■ **DATA FOR THIS EXERCISE**:
__________________________________________________

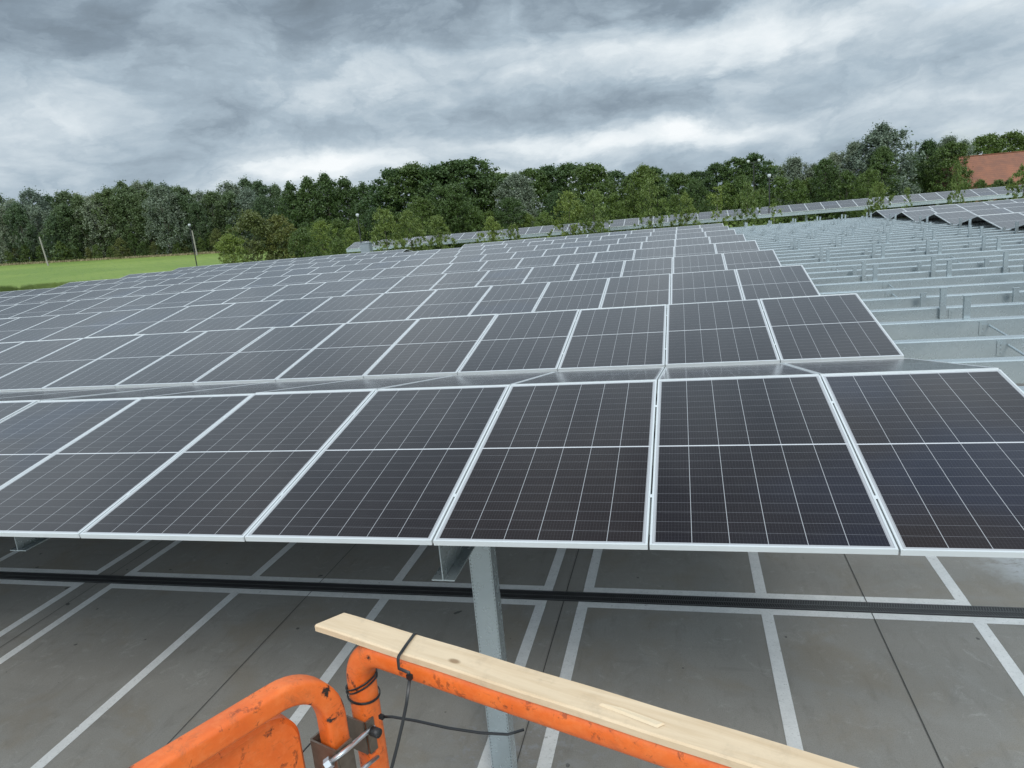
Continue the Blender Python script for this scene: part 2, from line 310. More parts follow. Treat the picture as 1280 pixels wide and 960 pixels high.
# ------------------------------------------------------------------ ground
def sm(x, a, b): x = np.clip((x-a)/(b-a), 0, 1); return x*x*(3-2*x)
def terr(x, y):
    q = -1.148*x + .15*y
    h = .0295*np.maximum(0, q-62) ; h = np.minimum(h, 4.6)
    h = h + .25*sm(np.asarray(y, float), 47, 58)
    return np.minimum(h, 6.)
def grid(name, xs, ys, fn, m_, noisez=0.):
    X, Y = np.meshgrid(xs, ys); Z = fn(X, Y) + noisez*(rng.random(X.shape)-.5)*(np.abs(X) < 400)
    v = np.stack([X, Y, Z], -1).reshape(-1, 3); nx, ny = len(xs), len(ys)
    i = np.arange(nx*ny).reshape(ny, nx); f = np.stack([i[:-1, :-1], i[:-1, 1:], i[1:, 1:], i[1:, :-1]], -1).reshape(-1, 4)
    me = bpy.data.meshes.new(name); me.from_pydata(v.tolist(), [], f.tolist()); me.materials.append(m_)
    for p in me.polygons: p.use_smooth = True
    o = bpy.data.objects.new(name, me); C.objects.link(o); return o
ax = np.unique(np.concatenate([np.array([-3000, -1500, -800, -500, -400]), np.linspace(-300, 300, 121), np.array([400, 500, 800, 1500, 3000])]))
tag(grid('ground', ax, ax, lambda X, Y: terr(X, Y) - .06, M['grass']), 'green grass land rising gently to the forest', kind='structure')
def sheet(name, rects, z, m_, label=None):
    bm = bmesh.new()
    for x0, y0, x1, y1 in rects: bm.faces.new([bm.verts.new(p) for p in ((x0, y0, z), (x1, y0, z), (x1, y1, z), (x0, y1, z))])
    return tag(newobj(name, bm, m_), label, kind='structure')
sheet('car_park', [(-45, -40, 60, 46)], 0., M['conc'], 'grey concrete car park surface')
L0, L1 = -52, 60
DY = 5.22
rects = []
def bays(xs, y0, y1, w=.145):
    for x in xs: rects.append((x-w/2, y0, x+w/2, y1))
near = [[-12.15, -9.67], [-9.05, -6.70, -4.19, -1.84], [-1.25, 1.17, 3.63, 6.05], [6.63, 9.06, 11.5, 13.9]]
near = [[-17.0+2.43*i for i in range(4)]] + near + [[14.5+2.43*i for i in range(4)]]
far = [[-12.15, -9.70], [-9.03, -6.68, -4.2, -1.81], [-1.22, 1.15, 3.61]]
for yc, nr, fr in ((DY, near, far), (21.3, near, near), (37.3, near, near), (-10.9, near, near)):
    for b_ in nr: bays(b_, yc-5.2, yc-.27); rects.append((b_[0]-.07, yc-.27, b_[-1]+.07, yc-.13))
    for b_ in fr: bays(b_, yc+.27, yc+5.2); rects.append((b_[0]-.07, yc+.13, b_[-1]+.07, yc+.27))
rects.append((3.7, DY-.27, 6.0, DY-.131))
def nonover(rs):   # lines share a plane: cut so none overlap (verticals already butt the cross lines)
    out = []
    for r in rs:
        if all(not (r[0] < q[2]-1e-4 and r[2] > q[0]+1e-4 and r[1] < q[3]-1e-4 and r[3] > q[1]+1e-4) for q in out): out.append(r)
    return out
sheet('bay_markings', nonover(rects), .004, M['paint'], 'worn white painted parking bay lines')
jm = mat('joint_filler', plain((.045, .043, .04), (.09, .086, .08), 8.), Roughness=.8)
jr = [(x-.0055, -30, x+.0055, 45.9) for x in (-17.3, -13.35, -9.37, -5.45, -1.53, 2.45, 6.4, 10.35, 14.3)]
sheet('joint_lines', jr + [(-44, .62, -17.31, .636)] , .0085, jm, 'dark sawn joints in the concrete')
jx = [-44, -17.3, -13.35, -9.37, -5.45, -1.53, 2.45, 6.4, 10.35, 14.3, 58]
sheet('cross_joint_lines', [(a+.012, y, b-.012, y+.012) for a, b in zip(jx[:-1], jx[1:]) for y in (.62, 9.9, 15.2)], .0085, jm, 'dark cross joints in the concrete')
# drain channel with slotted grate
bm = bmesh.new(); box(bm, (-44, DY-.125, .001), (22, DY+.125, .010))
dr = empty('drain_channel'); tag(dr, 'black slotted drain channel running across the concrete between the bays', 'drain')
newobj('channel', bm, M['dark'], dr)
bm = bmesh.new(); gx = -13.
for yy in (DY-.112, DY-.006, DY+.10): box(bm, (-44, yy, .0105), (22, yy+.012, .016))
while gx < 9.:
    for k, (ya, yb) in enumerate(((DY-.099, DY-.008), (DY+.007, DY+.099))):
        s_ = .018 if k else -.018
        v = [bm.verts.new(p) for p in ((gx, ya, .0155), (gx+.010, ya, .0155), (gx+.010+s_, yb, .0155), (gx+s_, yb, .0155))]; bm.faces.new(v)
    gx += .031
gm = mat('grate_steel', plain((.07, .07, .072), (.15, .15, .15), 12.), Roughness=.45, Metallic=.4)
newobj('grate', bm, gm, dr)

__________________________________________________

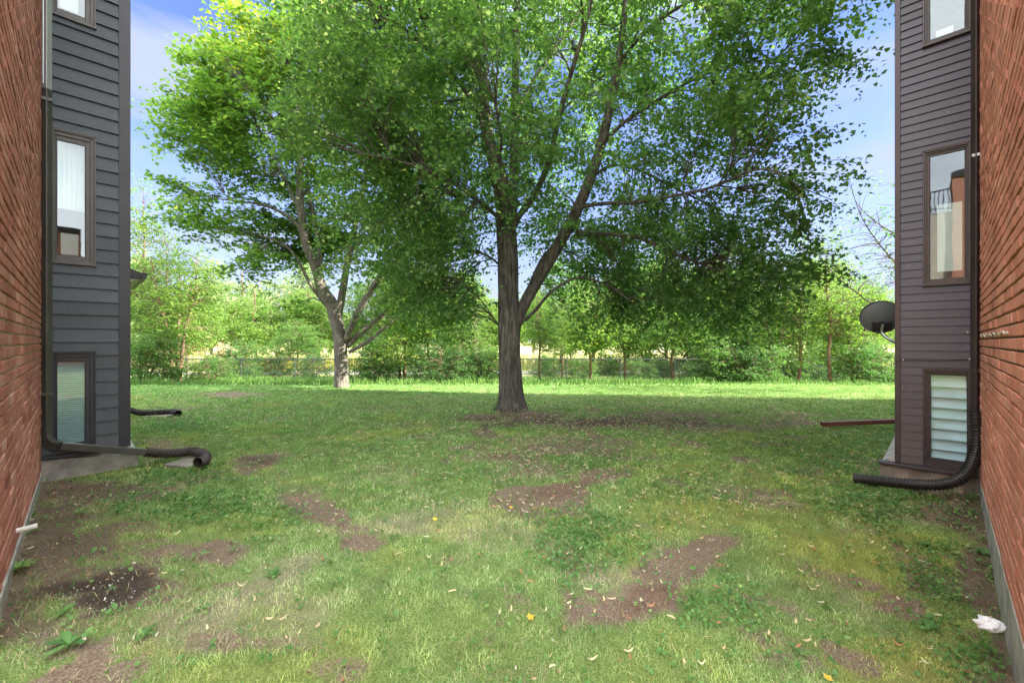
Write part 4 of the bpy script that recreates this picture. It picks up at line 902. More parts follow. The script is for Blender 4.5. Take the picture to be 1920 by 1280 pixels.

__________________________________________________

■ **WRITTEN PROBLEM**: Identify each line holding the string "More", and copy it out.

■ **FULL RESPONSE**:
Continue the Blender Python script for this scene: part 2, from line 310. More parts follow. Treat the picture as 1280 pixels wide and 960 pixels high.
Write part 4 of the bpy script that recreates this picture. It picks up at line 902. More parts follow. The script is for Blender 4.5. Take the picture to be 1920 by 1280 pixels.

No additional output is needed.